▶ **WHAT THIS TASK INVOLVES**: Copy exactly the lines of the records below, and only those lines, beginning with the line that contains "Recreate this scene" and ending with the line that contains "import numpy as np".

▶ **EXTRACTED MATERIAL**:

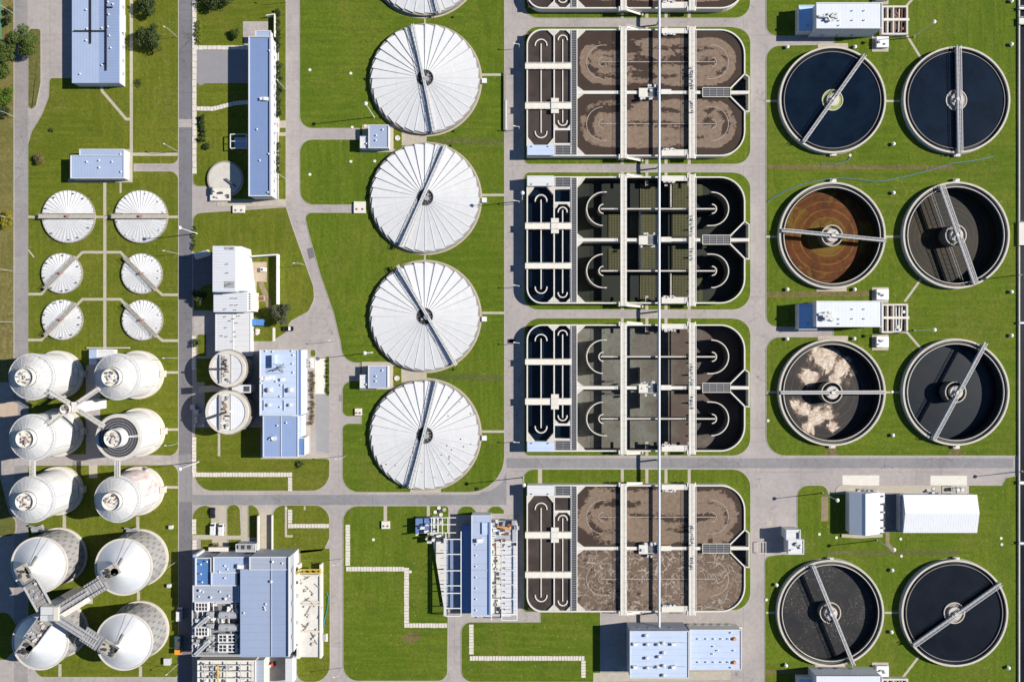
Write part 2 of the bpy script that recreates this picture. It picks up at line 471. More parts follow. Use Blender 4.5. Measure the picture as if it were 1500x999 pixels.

--

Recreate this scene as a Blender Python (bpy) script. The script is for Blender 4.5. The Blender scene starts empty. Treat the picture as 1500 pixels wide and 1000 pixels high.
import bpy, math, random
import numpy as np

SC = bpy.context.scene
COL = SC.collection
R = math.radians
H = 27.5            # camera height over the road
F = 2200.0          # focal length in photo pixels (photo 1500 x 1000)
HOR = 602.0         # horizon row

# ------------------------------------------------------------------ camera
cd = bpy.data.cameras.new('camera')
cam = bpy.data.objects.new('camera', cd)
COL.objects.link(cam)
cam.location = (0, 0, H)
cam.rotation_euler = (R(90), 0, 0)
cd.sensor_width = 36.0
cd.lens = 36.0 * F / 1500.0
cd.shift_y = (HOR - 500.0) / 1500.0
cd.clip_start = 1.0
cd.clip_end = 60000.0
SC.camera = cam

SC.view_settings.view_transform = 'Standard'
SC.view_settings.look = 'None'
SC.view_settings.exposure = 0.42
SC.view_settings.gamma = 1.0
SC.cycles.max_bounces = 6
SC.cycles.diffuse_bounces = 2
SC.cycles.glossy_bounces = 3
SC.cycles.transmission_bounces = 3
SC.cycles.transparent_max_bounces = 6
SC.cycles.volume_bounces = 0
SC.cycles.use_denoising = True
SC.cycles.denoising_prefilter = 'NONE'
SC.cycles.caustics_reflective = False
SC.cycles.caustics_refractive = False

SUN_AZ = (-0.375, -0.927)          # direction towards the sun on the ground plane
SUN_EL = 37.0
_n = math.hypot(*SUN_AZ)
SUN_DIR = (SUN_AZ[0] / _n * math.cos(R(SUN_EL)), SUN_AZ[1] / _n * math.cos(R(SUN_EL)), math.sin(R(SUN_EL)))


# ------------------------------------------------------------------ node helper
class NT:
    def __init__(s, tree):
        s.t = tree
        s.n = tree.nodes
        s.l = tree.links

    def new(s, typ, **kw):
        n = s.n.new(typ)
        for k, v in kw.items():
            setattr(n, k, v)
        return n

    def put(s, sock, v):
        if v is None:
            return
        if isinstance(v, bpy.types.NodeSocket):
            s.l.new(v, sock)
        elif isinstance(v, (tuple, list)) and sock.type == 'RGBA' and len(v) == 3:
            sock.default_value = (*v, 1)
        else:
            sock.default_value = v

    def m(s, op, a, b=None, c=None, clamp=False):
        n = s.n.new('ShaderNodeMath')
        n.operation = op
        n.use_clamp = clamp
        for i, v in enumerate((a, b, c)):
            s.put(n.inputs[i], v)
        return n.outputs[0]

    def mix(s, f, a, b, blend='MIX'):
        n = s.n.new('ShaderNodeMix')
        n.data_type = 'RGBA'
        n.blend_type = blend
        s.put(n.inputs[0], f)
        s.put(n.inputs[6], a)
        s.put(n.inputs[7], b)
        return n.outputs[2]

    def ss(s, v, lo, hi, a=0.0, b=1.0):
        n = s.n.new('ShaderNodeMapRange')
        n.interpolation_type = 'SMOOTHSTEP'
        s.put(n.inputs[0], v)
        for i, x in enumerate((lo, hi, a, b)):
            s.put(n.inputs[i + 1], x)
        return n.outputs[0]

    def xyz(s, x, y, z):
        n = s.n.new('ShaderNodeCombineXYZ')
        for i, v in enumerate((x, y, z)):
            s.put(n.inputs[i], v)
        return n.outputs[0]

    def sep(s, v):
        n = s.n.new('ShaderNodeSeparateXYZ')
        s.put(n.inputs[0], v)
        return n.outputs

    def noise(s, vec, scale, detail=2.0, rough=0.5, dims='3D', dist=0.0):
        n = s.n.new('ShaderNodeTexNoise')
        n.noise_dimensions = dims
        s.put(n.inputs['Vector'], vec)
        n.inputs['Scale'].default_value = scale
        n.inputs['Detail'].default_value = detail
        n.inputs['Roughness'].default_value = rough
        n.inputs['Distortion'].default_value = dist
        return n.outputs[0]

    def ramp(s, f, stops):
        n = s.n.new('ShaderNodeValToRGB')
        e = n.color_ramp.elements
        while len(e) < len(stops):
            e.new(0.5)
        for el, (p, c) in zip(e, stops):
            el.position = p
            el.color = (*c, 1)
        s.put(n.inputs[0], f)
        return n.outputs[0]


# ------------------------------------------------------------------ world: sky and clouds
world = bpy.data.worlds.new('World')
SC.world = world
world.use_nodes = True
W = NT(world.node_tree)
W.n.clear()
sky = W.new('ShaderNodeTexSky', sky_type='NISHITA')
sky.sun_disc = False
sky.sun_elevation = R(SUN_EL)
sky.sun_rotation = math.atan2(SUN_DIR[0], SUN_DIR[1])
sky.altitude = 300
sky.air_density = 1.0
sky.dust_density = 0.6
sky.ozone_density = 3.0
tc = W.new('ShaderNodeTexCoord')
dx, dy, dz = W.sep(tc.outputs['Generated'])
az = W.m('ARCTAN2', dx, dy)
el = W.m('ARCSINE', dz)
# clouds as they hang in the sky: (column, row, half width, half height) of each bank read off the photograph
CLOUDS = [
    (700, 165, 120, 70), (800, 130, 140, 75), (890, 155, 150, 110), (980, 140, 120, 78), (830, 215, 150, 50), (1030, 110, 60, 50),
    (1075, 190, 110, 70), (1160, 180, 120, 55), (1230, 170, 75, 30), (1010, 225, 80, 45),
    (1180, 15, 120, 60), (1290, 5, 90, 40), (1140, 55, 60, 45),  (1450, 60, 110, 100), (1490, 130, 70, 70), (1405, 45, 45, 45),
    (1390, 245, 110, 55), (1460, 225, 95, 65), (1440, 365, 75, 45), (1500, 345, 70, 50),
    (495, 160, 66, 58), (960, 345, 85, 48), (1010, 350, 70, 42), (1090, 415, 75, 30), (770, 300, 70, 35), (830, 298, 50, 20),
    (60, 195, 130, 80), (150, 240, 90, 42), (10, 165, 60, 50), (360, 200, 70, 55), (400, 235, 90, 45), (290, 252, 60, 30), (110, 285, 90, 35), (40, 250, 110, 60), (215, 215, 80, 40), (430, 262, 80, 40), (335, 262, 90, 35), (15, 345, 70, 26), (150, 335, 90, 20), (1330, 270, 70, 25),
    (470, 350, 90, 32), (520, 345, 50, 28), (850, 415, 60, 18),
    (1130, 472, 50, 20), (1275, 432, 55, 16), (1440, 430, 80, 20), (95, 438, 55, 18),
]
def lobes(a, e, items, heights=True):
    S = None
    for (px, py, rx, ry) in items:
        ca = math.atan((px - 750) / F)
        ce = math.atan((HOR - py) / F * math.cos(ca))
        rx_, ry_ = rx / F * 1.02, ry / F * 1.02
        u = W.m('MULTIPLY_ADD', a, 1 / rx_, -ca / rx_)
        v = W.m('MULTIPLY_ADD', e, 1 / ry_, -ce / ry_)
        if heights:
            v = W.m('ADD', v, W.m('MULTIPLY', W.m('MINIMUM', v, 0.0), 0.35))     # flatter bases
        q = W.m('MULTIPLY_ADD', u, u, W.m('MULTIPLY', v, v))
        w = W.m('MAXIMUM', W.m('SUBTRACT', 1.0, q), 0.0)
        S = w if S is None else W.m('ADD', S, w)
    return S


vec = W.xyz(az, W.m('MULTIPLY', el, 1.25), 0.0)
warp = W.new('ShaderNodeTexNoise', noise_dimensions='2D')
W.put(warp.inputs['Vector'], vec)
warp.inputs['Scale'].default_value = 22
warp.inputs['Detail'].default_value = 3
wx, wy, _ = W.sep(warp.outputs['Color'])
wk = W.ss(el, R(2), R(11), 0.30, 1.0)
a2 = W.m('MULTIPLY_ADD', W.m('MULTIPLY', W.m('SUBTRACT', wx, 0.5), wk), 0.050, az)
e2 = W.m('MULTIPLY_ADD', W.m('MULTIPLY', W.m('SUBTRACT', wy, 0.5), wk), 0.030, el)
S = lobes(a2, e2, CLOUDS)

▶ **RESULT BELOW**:
Recreate this scene as a Blender Python (bpy) script. The script is for Blender 4.5. The Blender scene starts empty. Treat the picture as 1500 pixels wide and 1000 pixels high.
import bpy, math, random
import numpy as np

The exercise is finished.